* _WORK TO DO_: Copy out, exactly and without additions, the lines from the one that contains "Continue the Blender" to the one that contains "barrier(-27.2, 44.5, 3.0, .03);", both ends included.

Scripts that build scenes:
- - - - - - -

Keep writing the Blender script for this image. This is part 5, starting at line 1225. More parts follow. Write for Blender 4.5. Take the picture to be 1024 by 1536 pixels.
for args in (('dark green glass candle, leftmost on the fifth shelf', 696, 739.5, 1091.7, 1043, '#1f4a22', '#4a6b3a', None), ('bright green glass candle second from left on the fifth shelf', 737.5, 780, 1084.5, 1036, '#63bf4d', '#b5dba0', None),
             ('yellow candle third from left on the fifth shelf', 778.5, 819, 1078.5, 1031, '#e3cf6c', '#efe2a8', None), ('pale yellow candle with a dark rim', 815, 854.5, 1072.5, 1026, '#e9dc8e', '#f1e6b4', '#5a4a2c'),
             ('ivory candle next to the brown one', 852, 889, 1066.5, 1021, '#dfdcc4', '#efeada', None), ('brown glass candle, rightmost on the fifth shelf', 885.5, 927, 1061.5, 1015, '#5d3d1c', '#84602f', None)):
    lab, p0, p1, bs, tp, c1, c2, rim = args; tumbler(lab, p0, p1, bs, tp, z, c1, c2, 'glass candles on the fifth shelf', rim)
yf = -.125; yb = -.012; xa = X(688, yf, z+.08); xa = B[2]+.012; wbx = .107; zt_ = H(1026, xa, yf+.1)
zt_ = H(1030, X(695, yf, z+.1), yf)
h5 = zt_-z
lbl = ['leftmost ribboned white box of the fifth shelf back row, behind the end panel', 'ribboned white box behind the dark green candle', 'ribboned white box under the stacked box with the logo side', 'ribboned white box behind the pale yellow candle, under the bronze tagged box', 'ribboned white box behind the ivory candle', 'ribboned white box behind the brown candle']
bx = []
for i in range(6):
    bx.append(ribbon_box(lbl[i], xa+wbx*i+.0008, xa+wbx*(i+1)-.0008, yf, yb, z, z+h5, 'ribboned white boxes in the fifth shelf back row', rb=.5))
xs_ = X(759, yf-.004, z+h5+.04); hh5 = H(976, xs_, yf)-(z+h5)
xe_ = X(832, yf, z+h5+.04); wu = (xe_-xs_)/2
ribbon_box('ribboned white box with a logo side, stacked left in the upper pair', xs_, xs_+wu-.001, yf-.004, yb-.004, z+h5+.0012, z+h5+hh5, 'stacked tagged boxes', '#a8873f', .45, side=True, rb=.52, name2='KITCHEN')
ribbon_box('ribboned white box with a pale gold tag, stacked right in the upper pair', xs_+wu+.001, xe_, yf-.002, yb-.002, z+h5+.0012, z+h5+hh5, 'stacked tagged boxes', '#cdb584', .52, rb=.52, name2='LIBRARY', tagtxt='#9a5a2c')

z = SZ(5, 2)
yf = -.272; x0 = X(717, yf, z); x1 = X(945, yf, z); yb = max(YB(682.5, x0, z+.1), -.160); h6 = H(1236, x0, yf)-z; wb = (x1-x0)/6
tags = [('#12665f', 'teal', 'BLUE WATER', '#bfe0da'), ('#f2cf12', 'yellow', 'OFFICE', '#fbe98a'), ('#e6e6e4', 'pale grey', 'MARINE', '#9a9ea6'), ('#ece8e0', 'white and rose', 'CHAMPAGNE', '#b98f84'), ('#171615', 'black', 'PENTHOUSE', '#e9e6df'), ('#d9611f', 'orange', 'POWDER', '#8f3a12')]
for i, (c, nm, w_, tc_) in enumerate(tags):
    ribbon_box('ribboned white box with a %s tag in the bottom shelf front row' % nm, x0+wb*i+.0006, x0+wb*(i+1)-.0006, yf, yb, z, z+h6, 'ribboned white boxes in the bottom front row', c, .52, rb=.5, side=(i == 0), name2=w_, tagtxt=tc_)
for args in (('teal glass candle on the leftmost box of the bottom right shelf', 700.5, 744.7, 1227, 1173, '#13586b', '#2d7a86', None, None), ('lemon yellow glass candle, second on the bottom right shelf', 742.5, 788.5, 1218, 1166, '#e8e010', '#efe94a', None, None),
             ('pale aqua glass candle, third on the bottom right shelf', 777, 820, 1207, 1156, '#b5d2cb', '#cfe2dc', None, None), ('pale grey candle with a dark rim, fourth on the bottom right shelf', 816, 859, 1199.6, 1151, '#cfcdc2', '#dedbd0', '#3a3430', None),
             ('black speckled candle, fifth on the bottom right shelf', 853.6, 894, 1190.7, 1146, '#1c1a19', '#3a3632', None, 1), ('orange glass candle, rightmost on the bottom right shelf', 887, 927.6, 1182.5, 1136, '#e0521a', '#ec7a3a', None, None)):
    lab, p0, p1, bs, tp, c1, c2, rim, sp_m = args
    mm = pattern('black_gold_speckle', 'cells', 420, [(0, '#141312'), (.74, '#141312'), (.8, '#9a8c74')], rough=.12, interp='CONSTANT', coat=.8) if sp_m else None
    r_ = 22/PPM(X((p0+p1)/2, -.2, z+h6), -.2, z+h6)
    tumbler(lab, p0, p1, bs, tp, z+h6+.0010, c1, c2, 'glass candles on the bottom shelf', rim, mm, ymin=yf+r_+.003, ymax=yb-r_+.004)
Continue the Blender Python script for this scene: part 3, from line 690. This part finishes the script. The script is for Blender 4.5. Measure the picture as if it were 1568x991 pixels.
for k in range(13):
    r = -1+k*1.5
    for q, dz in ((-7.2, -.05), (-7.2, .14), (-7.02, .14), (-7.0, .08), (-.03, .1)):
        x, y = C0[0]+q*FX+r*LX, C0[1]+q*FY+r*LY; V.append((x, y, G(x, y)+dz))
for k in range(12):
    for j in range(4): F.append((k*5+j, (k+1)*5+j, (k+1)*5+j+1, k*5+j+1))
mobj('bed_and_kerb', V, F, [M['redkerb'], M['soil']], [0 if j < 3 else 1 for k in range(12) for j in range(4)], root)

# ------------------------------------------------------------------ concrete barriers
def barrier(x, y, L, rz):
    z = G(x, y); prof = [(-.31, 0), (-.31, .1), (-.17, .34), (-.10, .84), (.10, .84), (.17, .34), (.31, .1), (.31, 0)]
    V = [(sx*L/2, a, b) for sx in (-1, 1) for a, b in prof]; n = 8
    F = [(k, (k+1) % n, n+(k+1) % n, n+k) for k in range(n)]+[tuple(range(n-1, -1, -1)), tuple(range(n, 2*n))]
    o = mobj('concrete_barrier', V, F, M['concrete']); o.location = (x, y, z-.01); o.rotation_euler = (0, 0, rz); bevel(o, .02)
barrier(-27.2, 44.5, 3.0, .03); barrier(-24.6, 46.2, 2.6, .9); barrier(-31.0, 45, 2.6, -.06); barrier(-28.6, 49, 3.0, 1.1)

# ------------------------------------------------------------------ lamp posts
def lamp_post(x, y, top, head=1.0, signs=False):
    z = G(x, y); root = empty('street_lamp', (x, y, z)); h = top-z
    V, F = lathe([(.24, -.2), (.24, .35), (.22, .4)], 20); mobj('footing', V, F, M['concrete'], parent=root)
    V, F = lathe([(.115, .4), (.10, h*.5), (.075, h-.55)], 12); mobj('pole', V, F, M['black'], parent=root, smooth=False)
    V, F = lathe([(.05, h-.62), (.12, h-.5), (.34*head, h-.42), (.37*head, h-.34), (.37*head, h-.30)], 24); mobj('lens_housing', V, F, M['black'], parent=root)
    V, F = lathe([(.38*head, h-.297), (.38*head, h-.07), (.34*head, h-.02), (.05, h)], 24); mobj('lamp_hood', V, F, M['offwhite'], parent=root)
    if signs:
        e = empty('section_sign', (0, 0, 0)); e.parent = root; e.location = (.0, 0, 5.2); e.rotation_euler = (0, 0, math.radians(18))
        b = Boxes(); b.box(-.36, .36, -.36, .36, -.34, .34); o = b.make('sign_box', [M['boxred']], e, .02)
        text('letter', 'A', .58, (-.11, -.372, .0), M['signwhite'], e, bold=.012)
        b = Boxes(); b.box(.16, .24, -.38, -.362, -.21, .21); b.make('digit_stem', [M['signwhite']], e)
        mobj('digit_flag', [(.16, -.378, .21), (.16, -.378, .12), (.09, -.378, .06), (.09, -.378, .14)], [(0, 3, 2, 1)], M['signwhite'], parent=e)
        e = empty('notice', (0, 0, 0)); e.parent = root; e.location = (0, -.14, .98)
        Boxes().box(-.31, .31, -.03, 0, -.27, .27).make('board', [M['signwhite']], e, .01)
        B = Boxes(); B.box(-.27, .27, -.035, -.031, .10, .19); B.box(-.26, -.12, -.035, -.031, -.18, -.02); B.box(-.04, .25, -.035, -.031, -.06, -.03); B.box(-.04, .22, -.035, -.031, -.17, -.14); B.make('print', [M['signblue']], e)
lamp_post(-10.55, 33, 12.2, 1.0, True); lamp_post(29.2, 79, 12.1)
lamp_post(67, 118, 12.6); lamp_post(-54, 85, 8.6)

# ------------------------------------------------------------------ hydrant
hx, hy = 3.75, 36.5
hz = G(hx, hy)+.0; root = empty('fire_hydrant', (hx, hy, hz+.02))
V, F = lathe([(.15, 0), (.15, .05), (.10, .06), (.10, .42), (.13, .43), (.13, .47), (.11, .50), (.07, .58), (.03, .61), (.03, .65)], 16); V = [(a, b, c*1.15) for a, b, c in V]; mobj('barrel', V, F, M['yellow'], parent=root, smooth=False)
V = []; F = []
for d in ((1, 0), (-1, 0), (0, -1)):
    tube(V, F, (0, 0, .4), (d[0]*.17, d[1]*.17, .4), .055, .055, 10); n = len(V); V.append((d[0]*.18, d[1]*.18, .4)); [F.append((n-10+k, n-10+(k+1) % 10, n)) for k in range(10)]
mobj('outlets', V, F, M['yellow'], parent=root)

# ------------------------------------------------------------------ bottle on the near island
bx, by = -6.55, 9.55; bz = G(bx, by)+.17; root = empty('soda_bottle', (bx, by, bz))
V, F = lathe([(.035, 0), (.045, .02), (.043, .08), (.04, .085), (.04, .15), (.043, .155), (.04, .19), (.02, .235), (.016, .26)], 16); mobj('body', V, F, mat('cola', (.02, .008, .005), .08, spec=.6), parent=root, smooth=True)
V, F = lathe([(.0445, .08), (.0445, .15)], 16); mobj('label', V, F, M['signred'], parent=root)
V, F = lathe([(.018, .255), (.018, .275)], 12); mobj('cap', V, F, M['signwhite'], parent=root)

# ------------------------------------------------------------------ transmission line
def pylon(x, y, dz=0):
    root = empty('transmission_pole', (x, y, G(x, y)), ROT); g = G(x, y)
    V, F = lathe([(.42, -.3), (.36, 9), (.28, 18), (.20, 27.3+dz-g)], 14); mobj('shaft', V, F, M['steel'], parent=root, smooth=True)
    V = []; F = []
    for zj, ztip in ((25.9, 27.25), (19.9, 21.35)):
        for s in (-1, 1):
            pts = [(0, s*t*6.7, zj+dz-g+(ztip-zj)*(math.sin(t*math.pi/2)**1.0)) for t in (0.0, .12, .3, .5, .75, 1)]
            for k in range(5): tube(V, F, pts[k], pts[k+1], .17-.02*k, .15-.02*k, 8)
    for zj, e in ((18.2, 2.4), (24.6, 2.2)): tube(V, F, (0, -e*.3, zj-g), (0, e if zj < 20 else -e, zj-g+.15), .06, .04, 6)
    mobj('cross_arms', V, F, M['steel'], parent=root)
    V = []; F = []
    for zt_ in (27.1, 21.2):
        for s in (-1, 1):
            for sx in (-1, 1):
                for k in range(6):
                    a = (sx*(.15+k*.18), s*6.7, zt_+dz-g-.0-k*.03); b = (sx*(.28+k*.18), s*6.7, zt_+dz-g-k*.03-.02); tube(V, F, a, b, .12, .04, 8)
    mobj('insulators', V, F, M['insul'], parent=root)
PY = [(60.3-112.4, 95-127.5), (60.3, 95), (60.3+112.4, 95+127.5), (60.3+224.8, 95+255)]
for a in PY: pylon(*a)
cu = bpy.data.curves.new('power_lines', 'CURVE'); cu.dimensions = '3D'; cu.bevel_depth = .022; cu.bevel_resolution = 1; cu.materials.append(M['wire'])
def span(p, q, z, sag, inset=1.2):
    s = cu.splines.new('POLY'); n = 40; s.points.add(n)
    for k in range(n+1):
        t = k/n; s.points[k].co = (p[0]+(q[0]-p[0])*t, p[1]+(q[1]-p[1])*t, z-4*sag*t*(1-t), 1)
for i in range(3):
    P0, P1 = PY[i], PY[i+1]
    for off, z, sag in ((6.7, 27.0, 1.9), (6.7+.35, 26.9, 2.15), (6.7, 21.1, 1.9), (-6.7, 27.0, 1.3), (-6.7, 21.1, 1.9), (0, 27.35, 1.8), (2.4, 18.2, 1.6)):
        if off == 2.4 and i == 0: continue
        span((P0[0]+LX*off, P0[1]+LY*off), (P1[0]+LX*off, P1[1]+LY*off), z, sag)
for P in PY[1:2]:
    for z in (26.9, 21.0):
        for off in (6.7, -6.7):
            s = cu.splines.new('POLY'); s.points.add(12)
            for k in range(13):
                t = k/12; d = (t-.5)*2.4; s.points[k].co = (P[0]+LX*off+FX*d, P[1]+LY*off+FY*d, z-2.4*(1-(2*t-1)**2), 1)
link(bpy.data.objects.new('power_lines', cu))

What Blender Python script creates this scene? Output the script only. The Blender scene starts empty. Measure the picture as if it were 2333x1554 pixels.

- - - - - - -

* _EXERCISE ANSWER_:
Continue the Blender Python script for this scene: part 3, from line 690. This part finishes the script. The script is for Blender 4.5. Measure the picture as if it were 1568x991 pixels.
for k in range(13):
    r = -1+k*1.5
    for q, dz in ((-7.2, -.05), (-7.2, .14), (-7.02, .14), (-7.0, .08), (-.03, .1)):
        x, y = C0[0]+q*FX+r*LX, C0[1]+q*FY+r*LY; V.append((x, y, G(x, y)+dz))
for k in range(12):
    for j in range(4): F.append((k*5+j, (k+1)*5+j, (k+1)*5+j+1, k*5+j+1))
mobj('bed_and_kerb', V, F, [M['redkerb'], M['soil']], [0 if j < 3 else 1 for k in range(12) for j in range(4)], root)

# ------------------------------------------------------------------ concrete barriers
def barrier(x, y, L, rz):
    z = G(x, y); prof = [(-.31, 0), (-.31, .1), (-.17, .34), (-.10, .84), (.10, .84), (.17, .34), (.31, .1), (.31, 0)]
    V = [(sx*L/2, a, b) for sx in (-1, 1) for a, b in prof]; n = 8
    F = [(k, (k+1) % n, n+(k+1) % n, n+k) for k in range(n)]+[tuple(range(n-1, -1, -1)), tuple(range(n, 2*n))]
    o = mobj('concrete_barrier', V, F, M['concrete']); o.location = (x, y, z-.01); o.rotation_euler = (0, 0, rz); bevel(o, .02)
barrier(-27.2, 44.5, 3.0, .03); barrier(-24.6, 46.2, 2.6, .9); barrier(-31.0, 45, 2.6, -.06); barrier(-28.6, 49, 3.0, 1.1)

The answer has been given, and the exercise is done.